Mexican national sentenced to 15 years in crystal meth conspiracy
DETROIT - A Mexican national was sentenced to 15 years and five months for his role in a conspiracy to import more than five million tablets of pseudoephedrine into the United States following an investigation by Immigration and Customs Enforcement's (ICE) Homeland Security Investigations (HSI).
Ramiro Ordaz-Melicosa, (a.k.a., Alberto Flores), a 38-year-old man from Apatzingan, Michoacan, Mexico, was sentenced to 15 years in federal prison as a result of his conviction for conspiring to distribute and import into the United States approximately five million tablets of pseudoephedrine, knowing that the pills would be used to manufacture a controlled substance, specifically, "crystal meth".
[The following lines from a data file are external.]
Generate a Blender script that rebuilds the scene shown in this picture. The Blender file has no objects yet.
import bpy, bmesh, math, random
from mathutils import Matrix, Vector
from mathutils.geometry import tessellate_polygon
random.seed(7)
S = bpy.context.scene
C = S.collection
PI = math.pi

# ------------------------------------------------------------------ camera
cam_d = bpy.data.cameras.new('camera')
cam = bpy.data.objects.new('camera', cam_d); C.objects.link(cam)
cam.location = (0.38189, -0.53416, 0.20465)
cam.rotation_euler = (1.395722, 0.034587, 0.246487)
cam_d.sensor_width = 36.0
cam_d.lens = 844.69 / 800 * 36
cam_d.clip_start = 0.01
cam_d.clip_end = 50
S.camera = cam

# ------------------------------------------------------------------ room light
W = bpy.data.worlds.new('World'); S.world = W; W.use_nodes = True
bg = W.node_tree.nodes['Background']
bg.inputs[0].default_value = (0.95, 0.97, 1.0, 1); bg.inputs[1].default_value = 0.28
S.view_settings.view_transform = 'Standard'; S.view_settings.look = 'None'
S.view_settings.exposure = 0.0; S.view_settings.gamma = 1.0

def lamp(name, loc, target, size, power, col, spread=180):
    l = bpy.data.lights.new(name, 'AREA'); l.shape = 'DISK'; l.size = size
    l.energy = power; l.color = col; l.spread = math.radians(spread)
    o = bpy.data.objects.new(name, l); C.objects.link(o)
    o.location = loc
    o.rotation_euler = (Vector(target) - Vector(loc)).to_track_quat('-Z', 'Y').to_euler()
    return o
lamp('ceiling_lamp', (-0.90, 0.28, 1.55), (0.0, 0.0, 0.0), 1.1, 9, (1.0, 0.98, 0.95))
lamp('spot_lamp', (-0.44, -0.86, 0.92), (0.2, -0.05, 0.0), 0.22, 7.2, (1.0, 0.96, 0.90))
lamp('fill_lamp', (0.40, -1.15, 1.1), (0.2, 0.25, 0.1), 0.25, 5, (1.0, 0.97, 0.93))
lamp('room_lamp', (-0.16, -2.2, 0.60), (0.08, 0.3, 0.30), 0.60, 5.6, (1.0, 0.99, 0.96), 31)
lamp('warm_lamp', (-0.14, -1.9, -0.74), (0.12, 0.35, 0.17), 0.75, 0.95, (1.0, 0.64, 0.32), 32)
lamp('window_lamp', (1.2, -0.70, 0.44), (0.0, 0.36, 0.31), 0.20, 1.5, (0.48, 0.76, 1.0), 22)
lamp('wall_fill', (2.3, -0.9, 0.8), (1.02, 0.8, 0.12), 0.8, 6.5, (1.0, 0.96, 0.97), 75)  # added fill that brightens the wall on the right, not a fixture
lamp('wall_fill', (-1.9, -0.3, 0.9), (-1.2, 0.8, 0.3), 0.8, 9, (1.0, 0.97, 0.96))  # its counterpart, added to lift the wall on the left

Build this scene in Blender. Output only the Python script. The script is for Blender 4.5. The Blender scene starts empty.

The sentence was announced by U.S. Attorney Barbara L. McQuade and Brian Moskowitz, special agent in charge of ICE HSI in Detroit.
The U.S. district court judge hearing the case, Chief Judge Gerald E. Rosen, also imposed a three year term of supervised release on Melicosa as part of the sentence. Melicosa was the last outstanding defendant of 11 named in a single-count indictment issued in 2003.
According to the evidence introduced at trial, Melicosa was one of the principal, intended "end-buyers" of the pseudoephedrine tablets, and was one of three defendants on the indictment who smuggled approximately $100,000 in cash into Canada and delivered it to co-conspirators in Montreal as advance payment for roughly 5 million pills of pseudoephedrine, which were to be smuggled from Montreal into the United States via the Windsor-Detroit border and then distributed to locations in California where it would be used to manufacture methamphetamine.
Three months earlier, members of the group had similarly paid for and actually received roughly 9 million tablets of pseudoephedrine from their Canadian co-defendants for the same purpose but the pills were seized by law enforcement before they reached their final destination. Ultimately, the plans of this international criminal conspiracy were thwarted through the cooperative investigative efforts of ICE HSI, the Drug Enforcement Administration and Canadian Law Enforcement Authorities.
Special Agent in Charge Moskowitz stated, "This sentencing levels the final blow to a drug smuggling operation that could have pumped untold amounts of poison into our communities," said Brian M. Moskowitz, ICE HSI special agent in charge. "Through the coordinated efforts of our federal and international law enforcement partners, we have effectively stopped this organization from expanding its market in the U.S. and in Canada."
Two of the co-defendants in the case, Shahin Judeh and Enrique Sanchez (also known as Enrique Barajas), were extradited from abroad for prosecution in this matter and pleaded guilty to charges identical to those underlying Melicosa's conviction. Judeh and Sanchez were respectively sentenced to terms of 174 months and 101 months imprisonment. Co-Defendants Ali Salem, Mohammad Awad, and Nasir Baste were respectively sentenced to imprisonment terms of 141 months, 87 months, and 84 months. Prosecutions of the remaining co-defendants were handled by other, largely foreign, prosecuting authorities. Melicosa had been a fugitive in this case until his arrest and separate prosecution in the Eastern District of Kentucky in 2007 on separate pseudoephedrine conspiracy charges.
The case was prosecuted by Special Assistant U.S. Attorney Joe Allen and Assistant U.S. Attorney Carl Gilmer-Hill.